The Air Force brass, eager to please the boss, bought the 1,750-lb. English-manufactured Slingsby T-3 and made it mandatory for all cadets to fly the craft if they want to earn their wings. It is a tiny plane, half the length and one-tenth the weight of the F-16, the Air Force's smallest fighter. But its standard, 160-hp engine was not powerful enough to do spins and loops in the thin Rocky Mountain air over the mile-high academy. So a 7.7-liter, 260-hp engine was crammed into the 25-ft.-long plastic fuselage. With its enhanced power, the two-seat T-3 can fly 200 m.p.h. and make gut-wrenching turns in which the crew endures up to six times the force of gravity.

But the new T-3 spooked some instructors shortly after cadets started flying it in January 1995. At a meeting a week before the first crash, several grumbled that the T-3 lacked parachutes. "It's crazy that we don't fly with parachutes," said one of the instructors present, Captain Dan Fischer. "It's an FAA regulation if you do acrobatics." Air Force superiors said the service didn't have to obey Federal Aviation Administration rules even though the T-3, unlike most Air Force planes, is registered with the FAA. Back at his apartment, Fischer was blunter. "Someone's going to die before they get rid of these spins," he told his roommate, also a T-3 pilot. "And it's not going to be me."

His foresight didn't save him. On Feb. 22, 1995, Fischer, 29, and Cadet Mark Dostal, 20, were killed when their T-3 corkscrewed into the ground about 50 miles east of the academy. Dostal, of Moraga, Calif., was a junior at the academy, where he had racked up scholastic and athletic honors. "Mark wanted to fly from the time he was a little boy," says his mother Shirley. "He thought his best chance to fly was to go to the academy." He had spent 11 hours learning to fly the T-3.
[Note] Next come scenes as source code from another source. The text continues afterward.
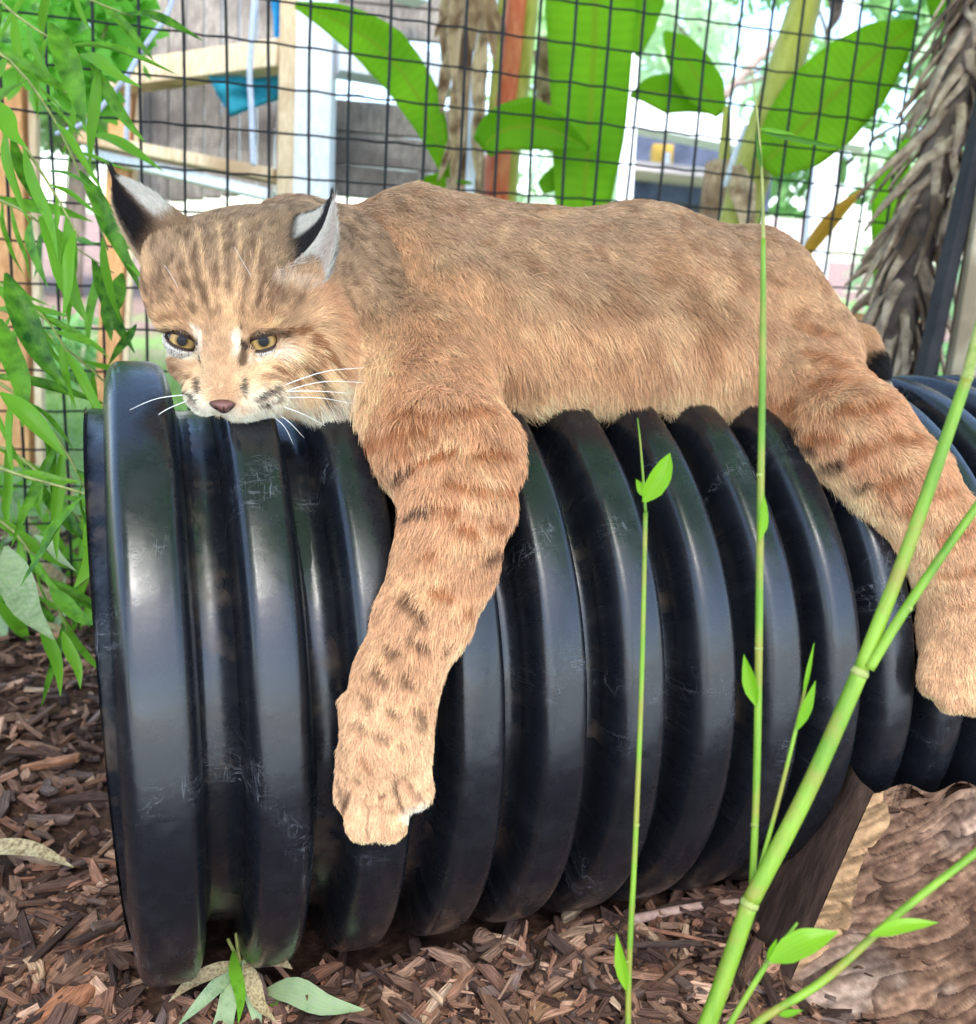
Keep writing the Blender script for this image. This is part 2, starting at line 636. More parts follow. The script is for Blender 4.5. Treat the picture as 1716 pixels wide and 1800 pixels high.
def axis(a, b, fine, n):
    """coordinates dense in [a,b], growing outwards to +-180 m"""
    inner = np.arange(a, b + 1e-6, fine)
    g = np.geomspace(fine * 1.6, 180, n)
    return np.concatenate([(a - g)[::-1], inner, b + g])


gx = axis(-.9, 1.6, .014, 26)
gy = axis(-.6, 1.6, .014, 26)
XX, YY = np.meshgrid(gx, gy, indexing='ij')
hh = ground_h(XX.ravel(), YY.ravel())
gv = np.stack([XX.ravel(), YY.ravel(), hh], 1)
nx, ny = len(gx), len(gy)
ii, jj = np.meshgrid(np.arange(nx - 1), np.arange(ny - 1), indexing='ij')
a0 = (ii * ny + jj).ravel()
gf = np.stack([a0, a0 + ny, a0 + ny + 1, a0 + 1], 1)


def ground_mat():
    m, t, b = new_mat('ground_cover')
    N, L = t.nodes, t.links
    tc = N.new('ShaderNodeTexCoord')
    geo = tc.outputs['Object']
    dt = N.new('ShaderNodeVectorMath')
    dt.operation = 'DOT_PRODUCT'
    dt.inputs[1].default_value = (-FDIR[1], FDIR[0], 0)
    L.new(geo, dt.inputs[0])

    def nz(scale, detail=8, rough=.7):
        n = N.new('ShaderNodeTexNoise')
        n.inputs['Scale'].default_value = scale
        n.inputs['Detail'].default_value = detail
        n.inputs['Roughness'].default_value = rough
        L.new(geo, n.inputs['Vector'])
        return n.outputs['Fac']

    def ramp(f, stops):
        r = N.new('ShaderNodeValToRGB')
        while len(r.color_ramp.elements) < len(stops):
            r.color_ramp.elements.new(.5)
        for e, (p, c) in zip(r.color_ramp.elements, stops):
            e.position, e.color = p, rgba(c)
        L.new(f, r.inputs[0])
        return r.outputs[0]
    mul = ramp(nz(60), [(.3, lin(34, 24, 20)), (.5, lin(78, 56, 45)), (.72, lin(120, 92, 74))])
    dirt = ramp(nz(9), [(.3, lin(112, 90, 82)), (.6, lin(154, 130, 120)), (.8, lin(178, 158, 148))])
    grs = ramp(nz(40), [(.3, lin(92, 124, 62)), (.7, lin(150, 182, 112))])
    gm = N.new('ShaderNodeMix')
    gm.data_type = 'RGBA'
    off = float(F0 @ np.array([-FDIR[1], FDIR[0], 0]))
    fa = N.new('ShaderNodeMapRange')                 # lawn near the fence gives way to bare pinkish ground
    fa.inputs[1].default_value, fa.inputs[2].default_value = off + 1.0, off + 5.5
    fa.inputs[3].default_value, fa.inputs[4].default_value = .18, -.22
    L.new(dt.outputs['Value'], fa.inputs[0])
    su = N.new('ShaderNodeMath')
    L.new(nz(1.6, 6, .65), su.inputs[0])
    L.new(fa.outputs[0], su.inputs[1])
    rg = N.new('ShaderNodeMapRange')
    rg.inputs[1].default_value, rg.inputs[2].default_value = .42, .60
    L.new(su.outputs[0], rg.inputs[0])
    L.new(rg.outputs[0], gm.inputs[0])
    L.new(dirt, gm.inputs[6])
    L.new(grs, gm.inputs[7])
    mx = N.new('ShaderNodeMix')
    mx.data_type = 'RGBA'
    off = float(F0 @ np.array([-FDIR[1], FDIR[0], 0]))
    ad = N.new('ShaderNodeMath')
    ad.operation = 'MULTIPLY_ADD'
    L.new(nz(5), ad.inputs[0])
    ad.inputs[1].default_value = .35
    L.new(dt.outputs['Value'], ad.inputs[2])
    r2 = N.new('ShaderNodeMapRange')
    r2.inputs[1].default_value, r2.inputs[2].default_value = off + .25, off + .6
    L.new(ad.outputs[0], r2.inputs[0])
    L.new(r2.outputs[0], mx.inputs[0])
    L.new(mul, mx.inputs[6])
    L.new(gm.outputs[2], mx.inputs[7])
    L.new(mx.outputs[2], b.inputs['Base Color'])
    b.inputs['Roughness'].default_value = .95
    b.inputs['Specular IOR Level'].default_value = .1
    bp = N.new('ShaderNodeBump')
    bp.inputs['Strength'].default_value = .7
    bp.inputs['Distance'].default_value = .02
    L.new(nz(70), bp.inputs['Height'])
    L.new(bp.outputs[0], b.inputs['Normal'])
    return m


go = mesh_obj('ground', gv, gf, ground_mat())
tag(go, kind='structure')


def gh(x, y):
    return float(ground_h(np.array([x]), np.array([y]))[0])


# unseen pale ground added behind the camera to bounce light onto pipe and cat
gpx, gpy = np.meshgrid(np.linspace(-9, 9, 60), np.linspace(-.74, -9.5, 30), indexing='ij')
gp = np.stack([gpx.ravel(), gpy.ravel(), ground_h(gpx.ravel(), gpy.ravel()) + .016], 1)
gp[:, 2] = np.maximum(gp[:, 2], .012)
gpf = [(i * 30 + j, i * 30 + j + 1, (i + 1) * 30 + j + 1, (i + 1) * 30 + j) for i in range(59) for j in range(29)]
tag(mesh_obj('bounce_ground', gp, gpf, noise_mat('pale_bounce', lin(198, 200, 203), lin(226, 228, 230), 60, .9, .4)), kind='structure')

# loose mulch: bark and wood chips, nobody could count them -----------
def chip_geo(L, wd, th, rs):
    """splintered chip: three skewed cross-sections"""
    v = []
    rs_off = rs.uniform(0, 50)
    bend = rs.uniform(-.12, .12) * L
    for i, t in enumerate((-.5, rs.uniform(-.15, .15), .5)):
        k = rs.uniform(.35, .9) if i != 1 else rs.uniform(.85, 1.1)
        sh = rs.uniform(-.16, .16) * L * (i != 1)
        for sy, sz in ((-1, -1), (1, -1), (1, 1), (-1, 1)):
            v.append((t * L + sh * sy * .5, sy * wd * k * .5 + (bend if i == 1 else 0), sz * th * .5 * rs.uniform(.6, 1.2)))
    f = [(3, 2, 1, 0), (8, 9, 10, 11)]
    for s in (0, 4):
        f += [(s, s + 1, s + 5, s + 4), (s + 1, s + 2, s + 6, s + 5), (s + 2, s + 3, s + 7, s + 6), (s + 3, s, s + 4, s + 7)]
    uv = [(c_ * wd * .7 + off_, v[i][0] + off_) for i, c_ in ((i, (0, 1, 1.7, 2.7)[i % 4]) for i in range(12)) for off_ in (rs_off,)]
    return np.array(v), f, uv


chip_cols = [lin(80, 58, 48), lin(112, 84, 68), lin(136, 100, 80), lin(64, 48, 42), lin(156, 122, 100), lin(122, 86, 68), lin(96, 78, 70), lin(180, 150, 124), lin(98, 70, 58)]
chip_p = np.array([.2, .17, .11, .2, .06, .09, .1, .02, .05])
chip_p = chip_p / chip_p.sum()
rs = np.random.default_rng(21)
mb = MB()
nchip = 0
tries = 0
while nchip < 11000 and tries < 80000:
    tries += 1
    if rs.random() < .8:
        x, y = rs.uniform(-.75, 1.25), rs.uniform(-.52, .05)
    else:
        x, y = rs.uniform(-1.1, .3), rs.uniform(-.1, 1.25)
    if abs(y) < .13 and -.03 < x:
        continue
    q = ROT.T @ (np.array([x, y, 0]) - CAM)
    if q[2] < .25:
        continue
    u_, v_ = FPX * q[0] / q[2] + 858, FPX * q[1] / q[2] + 900
    if u_ < -160 or u_ > 1880 or v_ > 1990:
        continue
    L_ = float(np.clip(rs.lognormal(-3.95, .6), .006, .075))
    wd = L_ * rs.uniform(.08, .34) if L_ > .016 else L_ * rs.uniform(.25, .8)
    wd = min(wd, .012)
    v, f, uv = chip_geo(L_, wd, min(wd, .008) * rs.uniform(.3, .7), rs)
    e = Matrix.Rotation(rs.uniform(0, 6.28), 3, 'Z') @ Matrix.Rotation(rs.normal(0, .28), 3, 'Y') @ Matrix.Rotation(rs.normal(0, .5), 3, 'X')
    v = v @ np.array(e).T + np.array([x, y, gh(x, y) + rs.uniform(.000, .012)])
    c = np.array(chip_cols[rs.choice(len(chip_cols), p=chip_p)]) * rs.uniform(.8, 1.65)
    mb.add(v, f, uv, col=tuple(c))
    nchip += 1
tag(mb.build('mulch', M['chip'], smooth=False, col=True), 'loose brown bark and wood chips covering the ground around the pipe', 'mulch', kind='stuff')


def chip_thing(name, px, py, L_, wd, th, rot, c, label, cat, z=.012, seed=0, tilt=0.):
    g = G(px, py, .02)
    v, f, uv = chip_geo(L_, wd, th, np.random.default_rng(seed))
    e = Matrix.Rotation(rot, 3, 'Z') @ Matrix.Rotation(tilt, 3, 'Y')
    v = v @ np.array(e).T
    o = mesh_obj(name, v, f, M['chip'], smooth=False, uv=uv, col=np.tile(np.array(c), (len(v), 1)))
    o.location = (g[0], g[1], gh(g[0], g[1]) + z)
    bevel_obj(o, min(wd, th) * .15, 1)
    return tag(o, label, cat)


chip_thing('bark_piece', 110, 1745, .062, .026, .011, .75, lin(156, 104, 74), 'large orange brown bark piece in the mulch below the pipe end', 'bark', seed=2)
chip_thing('bark_piece', 60, 1690, .03, .012, .007, 1.9, lin(176, 140, 110), 'small pale splintered bark piece beside the large orange one', 'bark', seed=3)
chip_thing('wood_chip', 850, 1655, .016, .016, .012, .3, lin(140, 108, 88), 'knobbly round wood lump lying against the pipe foot', 'wood chip', seed=5)
chip_thing('wood_chip', 1002, 1612, .022, .010, .007, .5, lin(168, 142, 112), 'small pale oval chip in shade between pipe and thin stem', 'wood chip', seed=6)
chip_thing('wood_chip', 1010, 1655, .052, .009, .006, .1, lin(150, 120, 96), 'long pale splinter lying level in front of the pipe', 'wood chip', seed=7)
chip_thing('wood_chip', 960, 1760, .042, .013, .008, .45, lin(150, 112, 82), 'brown fibrous chip at the bottom left of the thin stem', 'wood chip', seed=8)
chip_thing('wood_chip', 1430, 1690, .034, .010, .006, .9, lin(170, 112, 72), 'orange splinter standing against the big log', 'wood chip', seed=9, z=.02, tilt=-.7)
chip_thing('wood_chip', 70, 1490, .05, .007, .006, -.5, lin(170, 138, 110), 'thin pale splinter lying above the dry leaf', 'wood chip', seed=10)
chip_thing('wood_chip', 90, 1325, .055, .012, .008, .2, lin(160, 112, 84), 'orange brown splinter in the mulch under the bamboo', 'wood chip', seed=11)
chip_thing('wood_chip', 85, 1655, .06, .010, .008, .85, lin(96, 70, 56), 'long dark splinter beside the black pipe end', 'wood chip', seed=12)

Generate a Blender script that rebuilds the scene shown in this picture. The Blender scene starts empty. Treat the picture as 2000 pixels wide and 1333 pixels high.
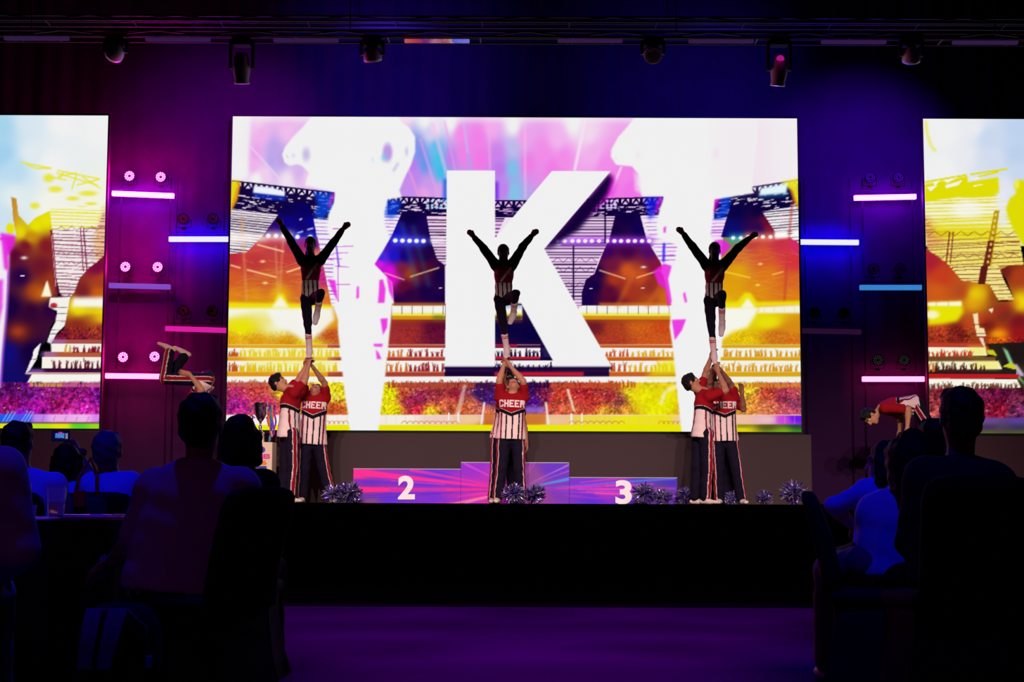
import bpy, math, random
import numpy as np
from mathutils import Vector, Matrix
from mathutils.bvhtree import BVHTree

SC = bpy.context.scene
COL = SC.collection
rng = np.random.default_rng(7)
random.seed(7)

# ------------------------------------------------------------------ camera
F_PX, CAM_H = 3140.0, 0.82
PITCH = math.atan(321.5 / F_PX)
ROLL = math.radians(0.22)
_f = np.array([0.0, math.cos(PITCH), math.sin(PITCH)])
_u0 = np.array([0.0, -math.sin(PITCH), math.cos(PITCH)])
_r0 = np.array([1.0, 0.0, 0.0])
_u = _u0 * math.cos(ROLL) - _r0 * math.sin(ROLL)
_r = _r0 * math.cos(ROLL) + _u0 * math.sin(ROLL)
CAM = np.array([0.0, 0.0, CAM_H])
cam_data = bpy.data.cameras.new('camera')
cam_data.sensor_width = 36.0
cam_data.lens = F_PX * 36.0 / 2000.0
cam_data.clip_end = 200
camera = bpy.data.objects.new('camera', cam_data)
COL.objects.link(camera)
camera.matrix_world = Matrix(((_r[0], _u[0], -_f[0], CAM[0]), (_r[1], _u[1], -_f[1], CAM[1]),
                              (_r[2], _u[2], -_f[2], CAM[2]), (0, 0, 0, 1)))
SC.camera = camera

# ------------------------------------------------------------------ world, view
world = bpy.data.worlds.new('dark_hall')
SC.world = world
world.use_nodes = True
world.node_tree.nodes['Background'].inputs[0].default_value = (0.0, 0.0, 0.0, 1)
world.node_tree.nodes['Background'].inputs[1].default_value = 0.0
SC.view_settings.view_transform = 'Standard'
SC.view_settings.look = 'None'
SC.view_settings.exposure = 0.0
SC.view_settings.gamma = 1.0
SC.view_settings.use_curve_mapping = False

def P(px, py, Y):
    """photo pixel -> point on the plane at depth Y"""
    d = _f + _r * ((px - 1000.0) / F_PX) + _u * ((666.5 - py) / F_PX)
    return CAM + d * (Y / d[1])

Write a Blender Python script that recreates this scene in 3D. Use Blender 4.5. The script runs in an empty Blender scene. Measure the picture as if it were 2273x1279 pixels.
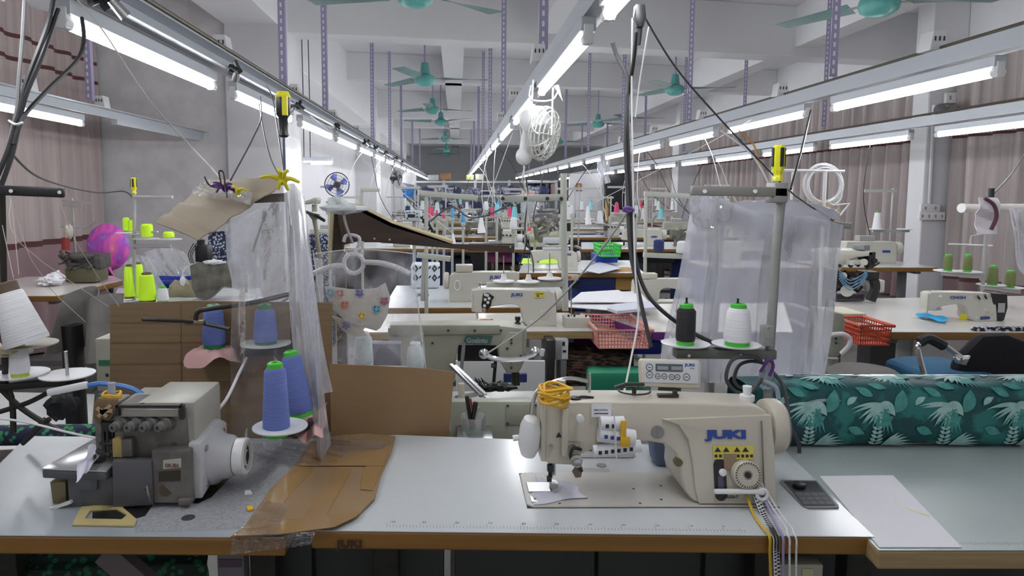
import bpy, bmesh, math, random
from mathutils import Vector, Matrix
rnd = random.Random(7)
SC = bpy.context.scene; COL = SC.collection
# ---------------- camera, world, exposure ----------------
FPX = 1550.0; PITCH = math.radians(5.5); CX = 1013.0; CY = 425 + FPX*math.tan(PITCH); CAMZ = 1.42
cd = bpy.data.cameras.new('camera'); cam = bpy.data.objects.new('camera', cd); COL.objects.link(cam)
cam.location = (0, 0, CAMZ); cam.rotation_euler = (math.radians(90)-PITCH, 0, 0)
cd.sensor_width = 36; cd.lens = 36*FPX/2273; cd.clip_start = .02
cd.shift_x = (1136.5-CX)/2273; cd.shift_y = (CY-639.5)/2273
SC.camera = cam
wd = bpy.data.worlds.new('world'); SC.world = wd; wd.use_nodes = True
wd.node_tree.nodes['Background'].inputs[0].default_value = (.97, .98, 1, 1)
wd.node_tree.nodes['Background'].inputs[1].default_value = 0.42
SC.view_settings.view_transform = 'Standard'; SC.view_settings.look = 'None'
SC.view_settings.gamma = 1; SC.view_settings.exposure = 0.0; SC.view_settings.use_curve_mapping = False
TUBE_E = 40.0
def ray(px, py):
    a = (px-CX)/FPX; b = (CY-py)/FPX; c, s = math.cos(PITCH), math.sin(PITCH)
    return Vector((a, c+s*b, -s+c*b))
def PY(px, py, Y):
    d = ray(px, py); t = Y/d.y; return Vector((d.x*t, Y, CAMZ+d.z*t))
def PZ(px, py, z):
    d = ray(px, py); t = (z-CAMZ)/d.z; return Vector((d.x*t, d.y*t, z))
# ---------------- materials ----------------
_mats = {}
def mat(name, col, rough=.5, metal=0, noise=0, scale=8, col2=None, bump=0, spec=None, emit=None, stretch=None, coat=0, trans=0, ior=None, detail=4, contrast=.5):
    if name in _mats: return _mats[name]
    m = bpy.data.materials.new(name); m.use_nodes = True; nt = m.node_tree; b = nt.nodes['Principled BSDF']
    b.inputs['Base Color'].default_value = (*col, 1); b.inputs['Roughness'].default_value = rough; b.inputs['Metallic'].default_value = metal
    if spec is not None: b.inputs['Specular IOR Level'].default_value = spec
    if coat: b.inputs['Coat Weight'].default_value = coat; b.inputs['Coat Roughness'].default_value = .15
    if trans: b.inputs['Transmission Weight'].default_value = trans
    if emit: b.inputs['Emission Color'].default_value = (*emit[0], 1); b.inputs['Emission Strength'].default_value = emit[1]
    if col2 or noise or bump:
        tc = nt.nodes.new('ShaderNodeTexCoord'); mp = nt.nodes.new('ShaderNodeMapping'); n = nt.nodes.new('ShaderNodeTexNoise')
        nt.links.new(tc.outputs['Object'], mp.inputs[0]); nt.links.new(mp.outputs[0], n.inputs['Vector'])
        if stretch: mp.inputs['Scale'].default_value = stretch
        n.inputs['Scale'].default_value = scale; n.inputs['Detail'].default_value = detail
        if col2 or noise:
            r = nt.nodes.new('ShaderNodeValToRGB'); r.color_ramp.elements[0].position = .5-contrast/2; r.color_ramp.elements[1].position = .5+contrast/2
            c2 = col2 or tuple(max(0, c*(1-noise)) for c in col)
            r.color_ramp.elements[0].color = (*c2, 1); r.color_ramp.elements[1].color = (*col, 1)
            nt.links.new(n.outputs['Fac'], r.inputs[0]); nt.links.new(r.outputs[0], b.inputs['Base Color'])
        if bump:
            bp = nt.nodes.new('ShaderNodeBump'); bp.inputs['Strength'].default_value = bump; bp.inputs['Distance'].default_value = .01
            nt.links.new(n.outputs['Fac'], bp.inputs['Height']); nt.links.new(bp.outputs[0], b.inputs['Normal'])
    _mats[name] = m; return m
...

The Air Force investigation concluded that Dostal put the plane into a spin and that Fischer fumbled the recovery because the Air Force had not adequately trained him. The crash report said the engine was running while the plane plunged a mile in 30 sec., in 17 ever tightening spirals, into a snow-covered pasture. Yet witnesses told investigators the plane was silent as it came down. The Air Force grounded the T-3s for a week. And when they resumed flying, spins were banned.